So geht mir's in der Kunst. Und wie im Leben? Waren Sie nicht oft Zeuge, wie man mein Wort anmaassend, lästig, nicht enden wollend fand, wenn ich, von ganz gleichem Triebe geleitet, nichts andres wollte, als aus der Aufregung, oder nach einer ungewöhnlichen Aeusserung, zu einem versöhnenden bewussten Verständniss überleiten? –

Entsinnen Sie sich noch des letzten Abends mit Semper? Ich hatte plötzlich meine Ruhe verlassen und meinen Gegner durch einen stark accentuirten Angriff verletzt. Kaum war mir das Wort entflogen, als ich sogleich innerlich abgekühlt war, und nur noch die – eben von mir gefühlte – Nothwendigkeit begriff, zu versöhnen, und dem Gespräch wieder die schickliche Fassung zu geben.
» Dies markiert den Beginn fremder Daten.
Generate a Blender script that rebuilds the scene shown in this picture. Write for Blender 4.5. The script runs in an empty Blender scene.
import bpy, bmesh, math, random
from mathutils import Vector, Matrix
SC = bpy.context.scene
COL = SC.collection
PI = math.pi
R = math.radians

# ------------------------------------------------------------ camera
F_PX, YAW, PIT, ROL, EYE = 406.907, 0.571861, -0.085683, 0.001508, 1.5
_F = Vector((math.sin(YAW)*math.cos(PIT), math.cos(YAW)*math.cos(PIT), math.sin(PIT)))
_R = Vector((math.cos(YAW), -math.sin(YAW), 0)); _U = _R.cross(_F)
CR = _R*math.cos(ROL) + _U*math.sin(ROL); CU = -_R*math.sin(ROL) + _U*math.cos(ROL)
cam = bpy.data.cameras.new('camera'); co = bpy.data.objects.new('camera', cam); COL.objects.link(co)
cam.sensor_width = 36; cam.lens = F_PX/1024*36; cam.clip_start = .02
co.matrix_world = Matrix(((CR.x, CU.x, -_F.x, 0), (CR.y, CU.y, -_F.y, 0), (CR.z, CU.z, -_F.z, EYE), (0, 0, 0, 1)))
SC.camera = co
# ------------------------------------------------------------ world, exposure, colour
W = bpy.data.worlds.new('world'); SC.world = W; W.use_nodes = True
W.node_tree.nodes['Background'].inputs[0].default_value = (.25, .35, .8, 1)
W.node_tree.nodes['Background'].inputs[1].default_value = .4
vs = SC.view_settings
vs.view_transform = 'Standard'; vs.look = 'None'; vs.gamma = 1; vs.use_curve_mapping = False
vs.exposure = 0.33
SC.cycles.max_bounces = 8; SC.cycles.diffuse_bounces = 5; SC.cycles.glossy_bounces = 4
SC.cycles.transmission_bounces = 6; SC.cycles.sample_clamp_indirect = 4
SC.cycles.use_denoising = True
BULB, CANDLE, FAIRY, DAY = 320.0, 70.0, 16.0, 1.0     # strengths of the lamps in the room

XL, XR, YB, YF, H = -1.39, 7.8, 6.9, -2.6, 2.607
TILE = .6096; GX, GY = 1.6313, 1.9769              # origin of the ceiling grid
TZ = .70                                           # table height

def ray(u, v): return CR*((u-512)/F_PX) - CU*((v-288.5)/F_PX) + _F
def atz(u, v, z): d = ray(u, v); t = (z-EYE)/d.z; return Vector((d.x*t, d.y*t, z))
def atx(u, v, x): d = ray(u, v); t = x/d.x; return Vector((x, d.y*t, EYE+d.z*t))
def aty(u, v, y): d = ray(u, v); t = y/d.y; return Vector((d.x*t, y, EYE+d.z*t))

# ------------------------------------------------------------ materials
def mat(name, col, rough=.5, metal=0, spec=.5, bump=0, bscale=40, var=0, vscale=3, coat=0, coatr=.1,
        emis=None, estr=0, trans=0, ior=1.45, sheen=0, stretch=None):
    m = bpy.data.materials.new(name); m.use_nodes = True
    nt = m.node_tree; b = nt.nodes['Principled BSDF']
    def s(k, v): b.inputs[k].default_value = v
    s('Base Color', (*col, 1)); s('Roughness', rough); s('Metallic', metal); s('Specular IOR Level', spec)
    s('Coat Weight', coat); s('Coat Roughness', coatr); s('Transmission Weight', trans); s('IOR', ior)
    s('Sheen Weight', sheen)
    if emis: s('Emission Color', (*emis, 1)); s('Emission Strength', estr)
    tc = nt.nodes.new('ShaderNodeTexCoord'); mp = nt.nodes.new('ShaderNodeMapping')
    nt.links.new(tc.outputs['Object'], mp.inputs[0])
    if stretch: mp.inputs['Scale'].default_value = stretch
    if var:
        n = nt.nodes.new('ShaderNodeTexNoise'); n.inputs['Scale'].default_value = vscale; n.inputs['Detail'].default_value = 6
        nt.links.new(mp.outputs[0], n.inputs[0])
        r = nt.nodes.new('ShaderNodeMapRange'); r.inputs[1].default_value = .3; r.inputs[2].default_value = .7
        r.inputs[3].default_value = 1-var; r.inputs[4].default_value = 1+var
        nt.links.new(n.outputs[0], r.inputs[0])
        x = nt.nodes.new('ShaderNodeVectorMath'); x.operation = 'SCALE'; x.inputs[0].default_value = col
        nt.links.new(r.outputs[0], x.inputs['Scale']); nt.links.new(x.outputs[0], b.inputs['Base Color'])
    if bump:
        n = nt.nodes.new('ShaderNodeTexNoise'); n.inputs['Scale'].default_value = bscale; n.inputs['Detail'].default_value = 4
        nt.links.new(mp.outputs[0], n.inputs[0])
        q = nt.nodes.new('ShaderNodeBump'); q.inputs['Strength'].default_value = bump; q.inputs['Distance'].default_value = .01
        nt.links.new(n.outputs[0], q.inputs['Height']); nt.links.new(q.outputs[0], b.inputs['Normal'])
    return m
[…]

Zugleich aber leitete mich das bestimmte Gefühl davon, dass diess nicht durch ein plötzliches Verstummen, sondern nur durch ein allmähliches, bewusstes Ueberleiten verständlich geschehen konnte; ich entsinne mich, selbst als ich noch stark und meiner Meinung angemessen sprach, das Gespräch bereits nur noch mit einem gewissen künstlerischen Bewusstsein geführt zu haben, das, wenn man mich meiner Absicht nach gewähren lassen haben würde, ganz bestimmt zu einem intellectuell wie moralisch versöhnenden Schlusse geführt und als Verständigung und Beschwichtigung zugleich geendet haben würde. Ich gebe nun zu, dass ich hier zu viel verlange, weil, wenn der eigentliche Affect einmal angeregt ist, jeder nur noch Recht behalten, und lieber beleidigt gelten, als zur Verständigung gebracht sein will. Ich habe mir denn auch bei dieser, wie bei vielen andren Gelegenheiten nur den Vorwurf und die Abweisung der Selbstgefälligkeit im Sprechen zugezogen. Selbst Sie wurden, glaube ich, an jenem Abend einen Augenblick irre, und fürchteten, mein fortgesetztes, anfänglich noch starkes Sprechen, rühre von noch andauernder Aufregung her: und doch entsinne ich mich auch, dass ich Ihnen, sehr ruhig, erwiderte: »lassen Sie mich nur wieder zurückleiten, das kann doch nicht so schnell gehen!« –

Glauben Sie wohl, dass solche Erfahrungen etwas sehr schmerzliches für mich haben? – Wahrlich, ich bin menschenfreundlich, und es ist kein scheuer, egoistischer Trieb, der mich immer mehr aus jeder Gesellschaft forttreibt. Es ist nicht verletzte Eitelkeit, wenn ich gegen die Vorwürfe zu anhaltenden Sprechens empfindlich bin, sondern das traurige Gefühl – was kannst Du den Menschen sein, was können sie Dir sein, wenn es sich in Eurem Verkehr nicht darum handelt, Verständniss zu erzielen, sondern eben nur seine Meinung unverändert zu behalten? Lieber Gegenstände, die mir fremd sind, von denen ich weder Erfahrung, noch ein sichres Gefühl habe, verbreite ich mich gewiss nie anders, als um (mich) belehren zu lassen: aber wenn ich fühle, dass ich über einen mir vertrauten Gegenstand etwas Vernünftiges und Zusammenhängendes mitzutheilen habe, mir die Entwickelung meiner Ansicht im Zusammenhang durchreissen zu lassen, nur um dem Anderen den Anschein zu lassen, als ob auch er mit der entgegengesetzten Meinung Recht haben könnte, das macht doch wirklich jedes Wort unnütz, das irgend in Gesellschaft überhaupt gesprochen werden könnte. Ich lehne jetzt jede eigentliche Gesellschaft ab, und – fühle mich wirklich wohler dabei.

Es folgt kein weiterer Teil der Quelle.